Elizabeth "Betty" Gwyn Caskey (20 May 1910 – January 1994) was a Canadian-American classical scholar, teacher, and archaeologist, known for her work in the excavations at Lerna and Kea, which are of importance to Greek prehistory. As an archaeologist she worked with her husband, Jack Caskey, on excavations where she supervised the trenches of every annual dig and their fortifications. She also wrote summaries of the excavations. After her marriage ended she excavated at Pylos. She was a Professor of Classics at Randolph-Macon College who became Professor Emeritus in 1981.

Elizabeth Caskey was born Clara Elizabeth Conningsby Gwyn on 20 May 1910 at Saskatoon, Saskatchewan, Canada. She was the third child of seven children (four girls and three boys) of Stratton Gwyn and Fanny Coningsby. She spent her early years in the prairies of Canada under difficult conditions. She attended elementary school at Dandas until 1921. From 1922 her high school education was at the Battleford Collegiate School at Battleford. She was a good debater in the school, and graduated from the school with distinction, getting the Governor General's Medal for Saskatchewan. From 1926 to 1927 she stayed at home learning piano as her mother thought she was too young to go to college.

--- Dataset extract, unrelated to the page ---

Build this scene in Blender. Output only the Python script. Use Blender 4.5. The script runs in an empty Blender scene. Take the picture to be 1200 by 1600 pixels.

In 1928, when her family moved to Duncan, British Columbia, she attended Hamilton Central Collegiate, preparatory to joining college. She graduated from Hamilton with honours in English literature, history, Algebra and Geometry, Latin, French and Greek, and was the recipient of the J. M. Buchan Gold Medal and three scholarships to pursue further graduate studies at the University of Toronto. She studied at the Trinity College of the university and after four years of study in various subjects received her degree in Classics in 1932 with distinction, topping her class. After receiving her MA degree in 1933 from Toronto College she moved to the University of Cincinnati with a teaching fellowship to pursue further studies for her doctorate. Her doctoral studies covered Greek history, prose composition, elegy and epigram, and Greek civilization. She also did a course in pre-classical Greece from 1935 to 1936.